Reading of the OT Continues
A while back (probably close to two years, but that's just depressing to consider) I set myself the goal of reading the Bible (actually may be closer to three or four years, sigh). It's slow reading, but for a book to have lasted so long it must have something in it, I figured. I have devoted quite a bit of time to reading the classics of literature and I refused to neglect this collection simply out of spiritual prejudice.
So I'm reading it.
I don't read the Bible exclusively. I poke in a few other books just to keep my eyes from drying out. Ive read books of a classical nature right alongside popular fiction and pulp. I've read science fiction both old and new. But I keep coming back to the Bible.

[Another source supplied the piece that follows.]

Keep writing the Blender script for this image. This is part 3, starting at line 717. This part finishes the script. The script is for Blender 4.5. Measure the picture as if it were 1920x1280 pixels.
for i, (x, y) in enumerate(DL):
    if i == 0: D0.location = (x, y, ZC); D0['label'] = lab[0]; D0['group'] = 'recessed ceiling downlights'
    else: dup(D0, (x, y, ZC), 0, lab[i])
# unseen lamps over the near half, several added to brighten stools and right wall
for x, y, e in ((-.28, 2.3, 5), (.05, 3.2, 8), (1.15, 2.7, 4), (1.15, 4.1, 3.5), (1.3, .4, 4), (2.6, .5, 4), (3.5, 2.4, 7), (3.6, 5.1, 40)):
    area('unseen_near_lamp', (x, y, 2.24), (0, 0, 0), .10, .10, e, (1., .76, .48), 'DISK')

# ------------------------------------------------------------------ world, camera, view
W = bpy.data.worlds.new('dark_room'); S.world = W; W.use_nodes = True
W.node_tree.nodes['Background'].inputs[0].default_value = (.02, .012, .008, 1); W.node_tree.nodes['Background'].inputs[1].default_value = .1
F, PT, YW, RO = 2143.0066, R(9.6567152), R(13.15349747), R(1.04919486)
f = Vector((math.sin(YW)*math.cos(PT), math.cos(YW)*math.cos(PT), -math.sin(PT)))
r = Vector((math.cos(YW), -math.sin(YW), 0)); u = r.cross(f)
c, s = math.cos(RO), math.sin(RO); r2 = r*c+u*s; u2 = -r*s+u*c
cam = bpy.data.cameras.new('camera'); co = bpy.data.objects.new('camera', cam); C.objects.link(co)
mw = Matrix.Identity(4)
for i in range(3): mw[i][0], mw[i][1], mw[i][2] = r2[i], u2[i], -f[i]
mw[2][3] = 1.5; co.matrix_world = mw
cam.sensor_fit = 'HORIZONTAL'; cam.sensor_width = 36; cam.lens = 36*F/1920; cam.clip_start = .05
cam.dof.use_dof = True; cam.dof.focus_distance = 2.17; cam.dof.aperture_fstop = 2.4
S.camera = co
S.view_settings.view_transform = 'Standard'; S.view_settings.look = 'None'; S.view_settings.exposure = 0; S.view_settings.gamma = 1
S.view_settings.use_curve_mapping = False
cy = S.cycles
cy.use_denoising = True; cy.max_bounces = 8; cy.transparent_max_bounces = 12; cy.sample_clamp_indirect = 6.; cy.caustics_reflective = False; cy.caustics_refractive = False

Sadly, I recently reached the 32% mark. That's a nice thing about Amazon's Kindle: it gives you a percentage complete. I am less than one-third of the way through the Bible. I just finished the Book of Ezra. About the best I can say about Ezra is at least it furthered the story rather than just being a rehash of the Book of Exodus or I Kings. I found it amusing in a Monty-Python sort of way when the men of the exiles agreed to dispose of their wives whom they had married from outside of the Chosen. I chuckled as I pictured the looks of surprise this must have generated. I chuckled until I remembered the basic status as property women enjoyed then. These women, wives, were now used goods. Their husbands were abandoning them, to what? Would their families take them back? Not likely. Could they find jobs to support themselves and their children? Hardly. The book of Ezra does not detail what fate awaited these women, as if they were not worth caring about. Their former husbands had to make sacrifices to appease God for their sin and we can only assume the women and children died.
Protection of marriage should have gotten an earlier start. But maybe that's one of the fine traditions of one-man-one-woman union that's being savagely fought for.